──────── DATA LINES ────────

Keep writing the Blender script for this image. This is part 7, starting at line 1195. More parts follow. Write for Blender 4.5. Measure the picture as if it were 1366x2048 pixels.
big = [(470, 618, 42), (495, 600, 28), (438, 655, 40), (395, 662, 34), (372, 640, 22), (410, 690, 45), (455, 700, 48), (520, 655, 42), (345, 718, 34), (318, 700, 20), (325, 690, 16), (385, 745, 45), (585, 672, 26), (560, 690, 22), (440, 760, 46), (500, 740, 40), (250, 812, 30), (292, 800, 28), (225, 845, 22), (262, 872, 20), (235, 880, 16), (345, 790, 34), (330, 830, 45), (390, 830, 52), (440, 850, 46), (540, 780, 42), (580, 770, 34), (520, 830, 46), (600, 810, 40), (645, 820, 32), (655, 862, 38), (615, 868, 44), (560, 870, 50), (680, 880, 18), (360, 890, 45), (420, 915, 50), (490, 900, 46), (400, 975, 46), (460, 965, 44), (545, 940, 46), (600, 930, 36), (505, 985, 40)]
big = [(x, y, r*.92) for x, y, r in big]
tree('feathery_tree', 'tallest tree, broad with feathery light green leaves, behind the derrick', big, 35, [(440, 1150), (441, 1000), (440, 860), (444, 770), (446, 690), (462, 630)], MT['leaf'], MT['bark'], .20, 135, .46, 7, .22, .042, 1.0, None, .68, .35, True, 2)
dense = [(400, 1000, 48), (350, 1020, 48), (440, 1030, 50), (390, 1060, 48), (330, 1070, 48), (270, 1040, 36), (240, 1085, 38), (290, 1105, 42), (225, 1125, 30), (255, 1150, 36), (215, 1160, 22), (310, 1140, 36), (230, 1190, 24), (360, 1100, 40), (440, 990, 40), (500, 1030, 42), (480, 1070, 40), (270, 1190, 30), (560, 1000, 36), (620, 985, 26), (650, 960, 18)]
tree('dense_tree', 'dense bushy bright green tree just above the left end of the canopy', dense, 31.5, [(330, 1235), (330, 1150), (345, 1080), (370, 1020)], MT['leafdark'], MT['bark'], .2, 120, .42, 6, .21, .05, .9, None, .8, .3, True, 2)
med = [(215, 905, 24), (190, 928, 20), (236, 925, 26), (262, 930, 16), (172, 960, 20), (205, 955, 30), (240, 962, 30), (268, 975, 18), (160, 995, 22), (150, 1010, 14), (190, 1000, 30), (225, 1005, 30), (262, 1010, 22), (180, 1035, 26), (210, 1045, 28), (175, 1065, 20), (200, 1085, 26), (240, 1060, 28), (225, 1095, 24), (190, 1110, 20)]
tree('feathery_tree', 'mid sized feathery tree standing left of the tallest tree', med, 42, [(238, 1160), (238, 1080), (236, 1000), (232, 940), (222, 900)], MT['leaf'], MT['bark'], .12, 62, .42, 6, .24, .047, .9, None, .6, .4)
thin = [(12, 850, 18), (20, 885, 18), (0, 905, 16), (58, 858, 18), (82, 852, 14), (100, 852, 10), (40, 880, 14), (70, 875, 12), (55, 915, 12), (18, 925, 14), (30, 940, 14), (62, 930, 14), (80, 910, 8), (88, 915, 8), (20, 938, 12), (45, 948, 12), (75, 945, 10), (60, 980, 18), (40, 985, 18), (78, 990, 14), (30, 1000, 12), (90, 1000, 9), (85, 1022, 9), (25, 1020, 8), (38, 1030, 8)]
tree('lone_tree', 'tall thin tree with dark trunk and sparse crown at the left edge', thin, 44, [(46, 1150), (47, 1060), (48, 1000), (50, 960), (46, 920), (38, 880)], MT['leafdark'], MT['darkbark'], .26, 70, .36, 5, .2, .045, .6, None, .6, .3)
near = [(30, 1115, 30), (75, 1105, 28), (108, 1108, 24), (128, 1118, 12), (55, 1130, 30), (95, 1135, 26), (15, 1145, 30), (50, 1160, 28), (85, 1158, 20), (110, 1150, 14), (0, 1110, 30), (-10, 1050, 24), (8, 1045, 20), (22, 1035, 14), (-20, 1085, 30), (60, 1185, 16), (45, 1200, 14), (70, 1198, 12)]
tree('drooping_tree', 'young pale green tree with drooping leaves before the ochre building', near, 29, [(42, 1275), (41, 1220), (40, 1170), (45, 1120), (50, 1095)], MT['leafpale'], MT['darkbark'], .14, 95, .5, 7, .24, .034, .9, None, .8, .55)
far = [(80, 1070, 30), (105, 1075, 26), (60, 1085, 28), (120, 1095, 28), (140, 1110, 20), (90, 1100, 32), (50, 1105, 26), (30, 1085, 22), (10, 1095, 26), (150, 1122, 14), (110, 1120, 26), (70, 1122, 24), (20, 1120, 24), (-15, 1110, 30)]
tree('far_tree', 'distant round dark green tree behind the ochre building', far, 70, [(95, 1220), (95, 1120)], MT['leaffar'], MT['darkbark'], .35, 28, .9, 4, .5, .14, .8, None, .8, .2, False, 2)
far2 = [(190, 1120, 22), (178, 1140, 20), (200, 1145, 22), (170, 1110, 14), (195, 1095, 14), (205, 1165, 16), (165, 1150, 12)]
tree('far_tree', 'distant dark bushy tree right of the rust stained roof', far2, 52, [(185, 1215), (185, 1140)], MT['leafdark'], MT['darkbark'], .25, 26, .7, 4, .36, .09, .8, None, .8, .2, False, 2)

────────

Restate the data above exactly, keeping each word as it stands.

* _WRITTEN ANSWER_:
Keep writing the Blender script for this image. This is part 7, starting at line 1195. More parts follow. Write for Blender 4.5. Measure the picture as if it were 1366x2048 pixels.
big = [(470, 618, 42), (495, 600, 28), (438, 655, 40), (395, 662, 34), (372, 640, 22), (410, 690, 45), (455, 700, 48), (520, 655, 42), (345, 718, 34), (318, 700, 20), (325, 690, 16), (385, 745, 45), (585, 672, 26), (560, 690, 22), (440, 760, 46), (500, 740, 40), (250, 812, 30), (292, 800, 28), (225, 845, 22), (262, 872, 20), (235, 880, 16), (345, 790, 34), (330, 830, 45), (390, 830, 52), (440, 850, 46), (540, 780, 42), (580, 770, 34), (520, 830, 46), (600, 810, 40), (645, 820, 32), (655, 862, 38), (615, 868, 44), (560, 870, 50), (680, 880, 18), (360, 890, 45), (420, 915, 50), (490, 900, 46), (400, 975, 46), (460, 965, 44), (545, 940, 46), (600, 930, 36), (505, 985, 40)]
big = [(x, y, r*.92) for x, y, r in big]
tree('feathery_tree', 'tallest tree, broad with feathery light green leaves, behind the derrick', big, 35, [(440, 1150), (441, 1000), (440, 860), (444, 770), (446, 690), (462, 630)], MT['leaf'], MT['bark'], .20, 135, .46, 7, .22, .042, 1.0, None, .68, .35, True, 2)
dense = [(400, 1000, 48), (350, 1020, 48), (440, 1030, 50), (390, 1060, 48), (330, 1070, 48), (270, 1040, 36), (240, 1085, 38), (290, 1105, 42), (225, 1125, 30), (255, 1150, 36), (215, 1160, 22), (310, 1140, 36), (230, 1190, 24), (360, 1100, 40), (440, 990, 40), (500, 1030, 42), (480, 1070, 40), (270, 1190, 30), (560, 1000, 36), (620, 985, 26), (650, 960, 18)]
tree('dense_tree', 'dense bushy bright green tree just above the left end of the canopy', dense, 31.5, [(330, 1235), (330, 1150), (345, 1080), (370, 1020)], MT['leafdark'], MT['bark'], .2, 120, .42, 6, .21, .05, .9, None, .8, .3, True, 2)
med = [(215, 905, 24), (190, 928, 20), (236, 925, 26), (262, 930, 16), (172, 960, 20), (205, 955, 30), (240, 962, 30), (268, 975, 18), (160, 995, 22), (150, 1010, 14), (190, 1000, 30), (225, 1005, 30), (262, 1010, 22), (180, 1035, 26), (210, 1045, 28), (175, 1065, 20), (200, 1085, 26), (240, 1060, 28), (225, 1095, 24), (190, 1110, 20)]
tree('feathery_tree', 'mid sized feathery tree standing left of the tallest tree', med, 42, [(238, 1160), (238, 1080), (236, 1000), (232, 940), (222, 900)], MT['leaf'], MT['bark'], .12, 62, .42, 6, .24, .047, .9, None, .6, .4)
thin = [(12, 850, 18), (20, 885, 18), (0, 905, 16), (58, 858, 18), (82, 852, 14), (100, 852, 10), (40, 880, 14), (70, 875, 12), (55, 915, 12), (18, 925, 14), (30, 940, 14), (62, 930, 14), (80, 910, 8), (88, 915, 8), (20, 938, 12), (45, 948, 12), (75, 945, 10), (60, 980, 18), (40, 985, 18), (78, 990, 14), (30, 1000, 12), (90, 1000, 9), (85, 1022, 9), (25, 1020, 8), (38, 1030, 8)]
tree('lone_tree', 'tall thin tree with dark trunk and sparse crown at the left edge', thin, 44, [(46, 1150), (47, 1060), (48, 1000), (50, 960), (46, 920), (38, 880)], MT['leafdark'], MT['darkbark'], .26, 70, .36, 5, .2, .045, .6, None, .6, .3)
near = [(30, 1115, 30), (75, 1105, 28), (108, 1108, 24), (128, 1118, 12), (55, 1130, 30), (95, 1135, 26), (15, 1145, 30), (50, 1160, 28), (85, 1158, 20), (110, 1150, 14), (0, 1110, 30), (-10, 1050, 24), (8, 1045, 20), (22, 1035, 14), (-20, 1085, 30), (60, 1185, 16), (45, 1200, 14), (70, 1198, 12)]
tree('drooping_tree', 'young pale green tree with drooping leaves before the ochre building', near, 29, [(42, 1275), (41, 1220), (40, 1170), (45, 1120), (50, 1095)], MT['leafpale'], MT['darkbark'], .14, 95, .5, 7, .24, .034, .9, None, .8, .55)
far = [(80, 1070, 30), (105, 1075, 26), (60, 1085, 28), (120, 1095, 28), (140, 1110, 20), (90, 1100, 32), (50, 1105, 26), (30, 1085, 22), (10, 1095, 26), (150, 1122, 14), (110, 1120, 26), (70, 1122, 24), (20, 1120, 24), (-15, 1110, 30)]
tree('far_tree', 'distant round dark green tree behind the ochre building', far, 70, [(95, 1220), (95, 1120)], MT['leaffar'], MT['darkbark'], .35, 28, .9, 4, .5, .14, .8, None, .8, .2, False, 2)
far2 = [(190, 1120, 22), (178, 1140, 20), (200, 1145, 22), (170, 1110, 14), (195, 1095, 14), (205, 1165, 16), (165, 1150, 12)]
tree('far_tree', 'distant dark bushy tree right of the rust stained roof', far2, 52, [(185, 1215), (185, 1140)], MT['leafdark'], MT['darkbark'], .25, 26, .7, 4, .36, .09, .8, None, .8, .2, False, 2)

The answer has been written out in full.